Direction
Reproduce every line in the listing that contains the word "Take".

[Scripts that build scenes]
◆ ◆ ◆ ◆ ◆ ◆ ◆

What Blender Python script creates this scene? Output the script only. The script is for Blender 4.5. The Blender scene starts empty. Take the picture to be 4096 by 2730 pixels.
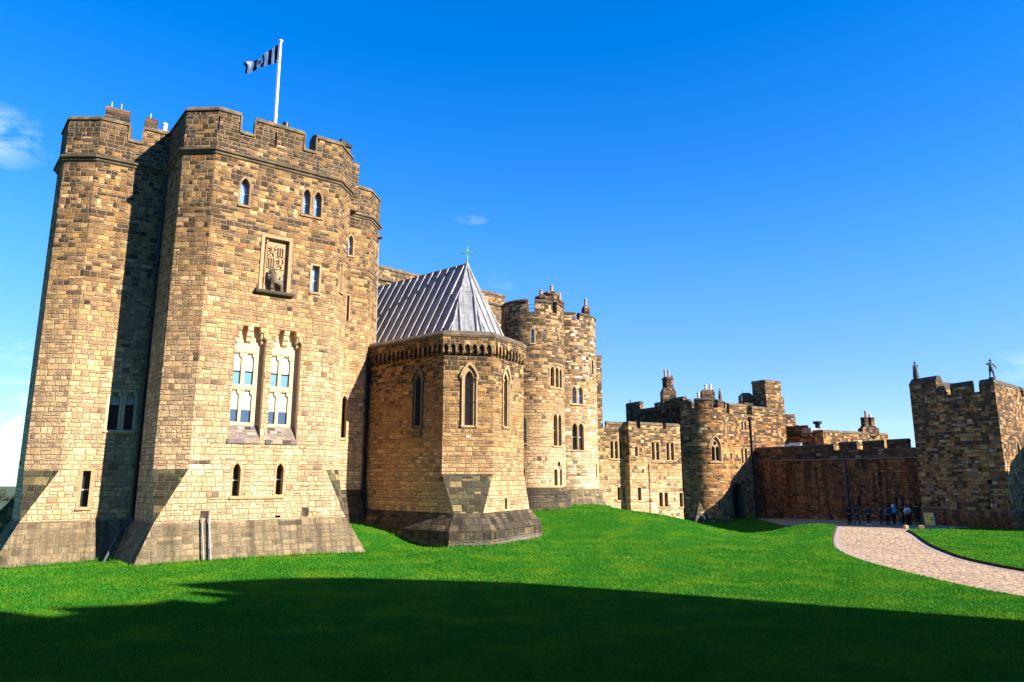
import bpy, bmesh, math, random
from math import sin, cos, pi, radians, hypot, atan2, sqrt
from mathutils import Vector, Matrix
from mathutils.geometry import delaunay_2d_cdt
import numpy as np
random.seed(7)
scene = bpy.context.scene
COL = scene.collection

EXPOSURE = 1.4
SKY_STR, SKY_SAT, SKY_HUE, SKY_GAMMA, SKY_VAL = 0.14, 1.65, 0.518, 0.76, 1.10
HORIZON = (.46, .58, .85, 1)
CLOUD_COL = (5.6, 6.0, 6.4, 1)
CLOUDS = [((-.582,.725,.375), (1,1,1.6), .06, .5), ((-.60,.795,.03), (1,1,1.1), .15, .8), ((-.059,.933,.354), (1,1,3.5), .028, .22), ((-.014,.963,.269), (1,1,2.0), .03, .08), ((.59,.80,.125), (1,1,2.5), .05, .2)]
# ------------------------------------------------------------------ camera
EYE = 4.1
cam_d = bpy.data.cameras.new('camera'); cam = bpy.data.objects.new('camera', cam_d); COL.objects.link(cam)
cam_d.sensor_width = 36.0; cam_d.lens = 36.0 * 2780 / 4096
cam_d.clip_start = 0.1; cam_d.clip_end = 6000
cam.location = (0, 0, EYE)
cam.rotation_euler = (pi/2 + math.atan(535/2780), 0, 0)
scene.camera = cam

# ------------------------------------------------------------------ light
SUN_EL = radians(28.0)
SDX, SDY = 0.891, -0.454                      # horizontal direction towards the sun
sun_vec = Vector((SDX*cos(SUN_EL), SDY*cos(SUN_EL), sin(SUN_EL)))
sd = bpy.data.lights.new('sun', 'SUN'); sd.energy = 5.0; sd.angle = radians(0.5); sd.color = (1.0, 0.92, 0.81)
sun = bpy.data.objects.new('sun', sd); COL.objects.link(sun)
sun.rotation_euler = (-sun_vec).to_track_quat('-Z', 'Y').to_euler()
sun.location = sun_vec * 200
w = bpy.data.worlds.new('World'); scene.world = w; w.use_nodes = True
nt = w.node_tree; nt.nodes.clear()
def wn(t, **k):
    n = nt.nodes.new(t)
    for a, b in k.items(): setattr(n, a, b)
    return n
sky = wn('ShaderNodeTexSky', sky_type='NISHITA', sun_disc=False)
sky.sun_elevation = SUN_EL; sky.sun_rotation = atan2(SDX, SDY)
sky.air_density = 1.0; sky.dust_density = 0.1; sky.ozone_density = 3.0; sky.altitude = 0
hs = wn('ShaderNodeHueSaturation'); hs.inputs['Saturation'].default_value = SKY_SAT
hs.inputs['Hue'].default_value = SKY_HUE; hs.inputs['Value'].default_value = SKY_VAL
bg = wn('ShaderNodeBackground'); bg.inputs['Strength'].default_value = SKY_STR
out = wn('ShaderNodeOutputWorld')
gm = wn('ShaderNodeGamma'); gm.inputs['Gamma'].default_value = SKY_GAMMA
nt.links.new(sky.outputs[0], gm.inputs[0]); nt.links.new(gm.outputs[0], hs.inputs['Color'])
# thin clouds low on the left and two small wisps, laid out by direction on the sky
tc = wn('ShaderNodeTexCoord')
nz = wn('ShaderNodeTexNoise'); nz.inputs['Scale'].default_value = 16; nz.inputs['Detail'].default_value = 10; nz.inputs['Roughness'].default_value = .60; nz.inputs['Distortion'].default_value = .6
mp = wn('ShaderNodeMapping'); mp.inputs['Scale'].default_value = (1, 1, 2.2)
nt.links.new(tc.outputs['Generated'], mp.inputs[0]); nt.links.new(mp.outputs[0], nz.inputs['Vector'])
def wmath(op, a, b=None, c=None):
    n = wn('ShaderNodeMath', operation=op)
    for i, x in enumerate((a, b, c)):
        if x is None: continue
        if isinstance(x, (int, float)): n.inputs[i].default_value = x
        else: nt.links.new(x, n.inputs[i])
    return n.outputs[0]
def blob(d, scale, rad):
    m = wn('ShaderNodeVectorMath', operation='SUBTRACT'); nt.links.new(tc.outputs['Generated'], m.inputs[0]); m.inputs[1].default_value = d
    s = wn('ShaderNodeVectorMath', operation='MULTIPLY'); nt.links.new(m.outputs[0], s.inputs[0]); s.inputs[1].default_value = scale
    l = wn('ShaderNodeVectorMath', operation='LENGTH'); nt.links.new(s.outputs[0], l.inputs[0])
    r = wn('ShaderNodeMapRange'); nt.links.new(l.outputs['Value'], r.inputs[0]); r.inputs[1].default_value = 0; r.inputs[2].default_value = rad; r.inputs[3].default_value = 1; r.inputs[4].default_value = 0
    return r.outputs[0]
mask = None
for d, s, r, k in CLOUDS:
    b = wmath('MULTIPLY', blob(d, s, r), k)
    mask = b if mask is None else wmath('MAXIMUM', mask, b)
thr = wn('ShaderNodeMapRange'); nt.links.new(nz.outputs[0], thr.inputs[0])
thr.inputs[1].default_value = .42; thr.inputs[2].default_value = .68
cm = wmath('MULTIPLY', thr.outputs[0], mask)
mx = wn('ShaderNodeMix', data_type='RGBA'); nt.links.new(cm, mx.inputs[0]); nt.links.new(hs.outputs[0], mx.inputs[6]); mx.inputs[7].default_value = CLOUD_COL
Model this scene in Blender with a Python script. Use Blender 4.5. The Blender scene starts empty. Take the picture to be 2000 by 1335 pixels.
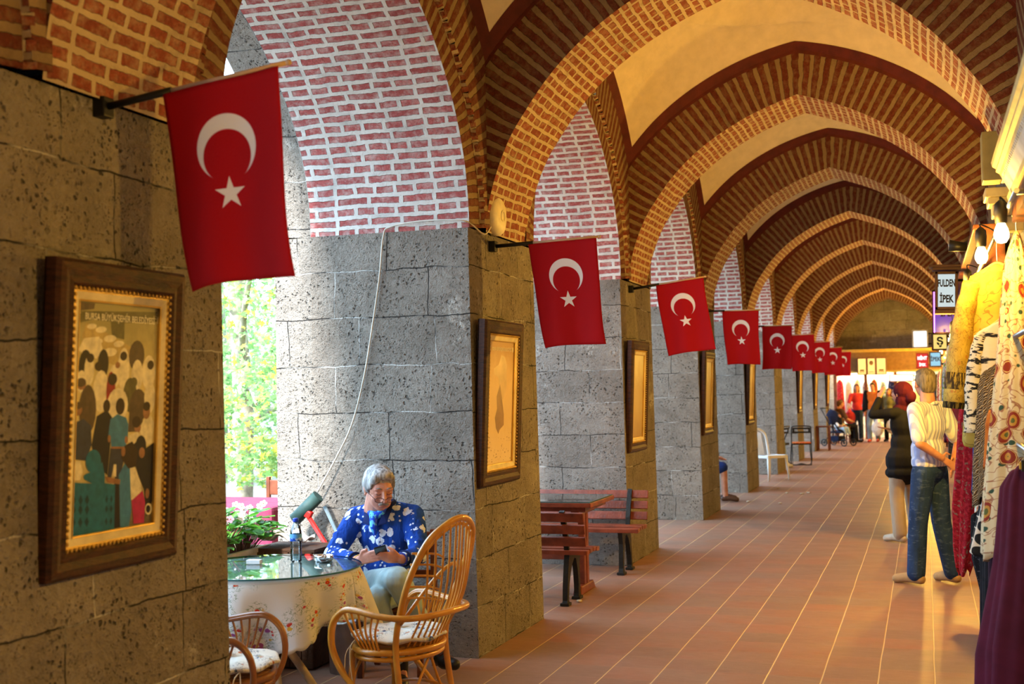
import bpy, bmesh, math, random
from mathutils import Vector, Matrix, Euler
PI = math.pi
S = bpy.context.scene
COL = S.collection
random.seed(7)

# ------------------------------------------------------------------ camera
def cam_axes(psi, phi, roll):
    f = Vector((-math.sin(psi)*math.cos(phi), math.cos(psi)*math.cos(phi), math.sin(phi)))
    r = Vector((math.cos(psi), math.sin(psi), 0))
    u = r.cross(f)
    r2 = r*math.cos(roll)+u*math.sin(roll); u2 = -r*math.sin(roll)+u*math.cos(roll)
    return r2, u2, f
cd = bpy.data.cameras.new('camera'); cam = bpy.data.objects.new('camera', cd); COL.objects.link(cam)
r_, u_, f_ = cam_axes(math.radians(18.416), math.radians(2.249), -.018)
M4 = Matrix((r_, u_, -f_)).transposed().to_4x4(); M4.translation = (0, 0, 1.65)
cam.matrix_world = M4
cd.sensor_width = 36; cd.lens = 36*2420/2000; cd.clip_end = 300
cd.dof.use_dof = True; cd.dof.focus_distance = 8.2; cd.dof.aperture_fstop = 3.2
S.camera = cam

# ------------------------------------------------------------------ view, world, lamps' colours
S.view_settings.view_transform = 'Standard'; S.view_settings.look = 'None'
S.view_settings.gamma = 1; S.view_settings.use_curve_mapping = False
S.view_settings.exposure = -0.33
S.cycles.max_bounces = 7; S.cycles.diffuse_bounces = 3; S.cycles.sample_clamp_indirect = 6
S.cycles.caustics_reflective = False; S.cycles.caustics_refractive = False
W = bpy.data.worlds.new('sky'); S.world = W; W.use_nodes = True
bg = W.node_tree.nodes['Background']; bg.inputs[0].default_value = (.52, .75, 1, 1); bg.inputs[1].default_value = 11.5
sd = bpy.data.lights.new('sun', 'SUN'); sd.energy = 20.0; sd.angle = math.radians(8); sd.color = (1, .97, .93)
sun = bpy.data.objects.new('sun', sd); COL.objects.link(sun)
sun.rotation_euler = Vector((-.17, -1, .85)).to_track_quat('Z', 'Y').to_euler()
WARM = (1, .55, .075)
LAMP_W = 235

# ------------------------------------------------------------------ materials
def srgb(h):
    h = h.lstrip('#'); c = [int(h[i:i+2], 16)/255 for i in (0, 2, 4)]
    return tuple(x/12.92 if x <= .04045 else ((x+.055)/1.055)**2.4 for x in c)
class NT:
    def __init__(s, name, rough=.7, spec=.3):
        s.m = bpy.data.materials.new(name); s.m.use_nodes = True; s.t = s.m.node_tree
        s.b = s.t.nodes['Principled BSDF']; s.b.inputs['Roughness'].default_value = rough
        s.b.inputs['Specular IOR Level'].default_value = spec
    def n(s, typ, ins=None, **kw):
        nd = s.t.nodes.new(typ)
        for k, v in kw.items(): setattr(nd, k, v)
        for k, v in (ins or {}).items(): s.put(nd.inputs[k], v)
        return nd
    def put(s, sock, v):
        if isinstance(v, bpy.types.NodeSocket): s.t.links.new(v, sock)
        elif isinstance(v, (tuple, list)) and len(v) == 3 and sock.type == 'RGBA': sock.default_value = (*v, 1)
        else: sock.default_value = v
    def math(s, op, a, b=0., c=None):
        nd = s.n('ShaderNodeMath', {0: a, 1: b}, operation=op)
        if c is not None: s.put(nd.inputs[2], c)
        return nd.outputs[0]
    def mix(s, f, a, b, blend='MIX'):
        nd = s.n('ShaderNodeMix', data_type='RGBA', blend_type=blend)
        s.put(nd.inputs[0], f); s.put(nd.inputs[6], a); s.put(nd.inputs[7], b); return nd.outputs[2]
    def uv(s): return s.n('ShaderNodeTexCoord').outputs['UV']
    def ob(s): return s.n('ShaderNodeTexCoord').outputs['Object']
    def noise(s, vec, scale, detail=4, rough=.55, out=0):
        return s.n('ShaderNodeTexNoise', {'Vector': vec, 'Scale': scale, 'Detail': detail, 'Roughness': rough}).outputs[out]
    def ramp(s, f, stops):
        nd = s.n('ShaderNodeValToRGB', {0: f}); cr = nd.color_ramp; cr.elements.remove(cr.elements[1])
        for i, (p, c) in enumerate(stops):
            e = cr.elements[0] if i == 0 else cr.elements.new(p)
            if i == 0: e.position = p
            e.color = (*c, 1) if isinstance(c, (tuple, list)) else (c, c, c, 1)
        return nd.outputs[0]
    def step(s, f, lo, hi):
        nd = s.n('ShaderNodeMapRange', {0: f, 1: lo, 2: hi}); return nd.outputs[0]
    def scale(s, vec, sc):
        return s.n('ShaderNodeVectorMath', {0: vec, 1: sc}, operation='MULTIPLY').outputs[0]
    def warp(s, vec, sc, amt):
        n = s.n('ShaderNodeVectorMath', {0: s.noise(vec, sc, 2, .5, 1), 1: (.5, .5, .5)}, operation='SUBTRACT').outputs[0]
        n = s.scale(n, (amt, amt, 0)); return s.n('ShaderNodeVectorMath', {0: vec, 1: n}, operation='ADD').outputs[0]
    def bump(s, h, dist=.01, strength=1.):
        nd = s.n('ShaderNodeBump', {'Height': h, 'Distance': dist, 'Strength': strength}); s.put(s.b.inputs['Normal'], nd.outputs[0])
    def base(s, c): s.put(s.b.inputs['Base Color'], c); return s
_pl = {}
def plain(name, col, rough=.6, metal=0., var=.12, bump=0., bscale=60, spec=.3, sheen=0):
    if name in _pl: return _pl[name]
    if isinstance(col, str): col = srgb(col)
    k = NT(name, rough, spec); o = k.ob()
    f = k.noise(o, 9, 4); dk = tuple(c*(1-var*2) for c in col); lt = tuple(min(1, c*(1+var)) for c in col)
    k.base(k.mix(k.step(f, .3, .7), dk, lt)); k.b.inputs['Metallic'].default_value = metal
    if sheen: k.b.inputs['Sheen Weight'].default_value = sheen
    if bump: k.bump(k.noise(o, bscale, 4), bump)
    _pl[name] = k.m; return k.m
def glow(name, col, strength=1.):
    if name in _pl: return _pl[name]
    k = NT(name); k.base((.02, .02, .02)); k.put(k.b.inputs['Emission Color'], col if not isinstance(col, str) else srgb(col)); k.b.inputs['Emission Strength'].default_value = strength
    _pl[name] = k.m; return k.m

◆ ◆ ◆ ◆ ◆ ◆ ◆

Task answer
What Blender Python script creates this scene? Output the script only. The script is for Blender 4.5. The Blender scene starts empty. Take the picture to be 4096 by 2730 pixels.
Model this scene in Blender with a Python script. Use Blender 4.5. The Blender scene starts empty. Take the picture to be 2000 by 1335 pixels.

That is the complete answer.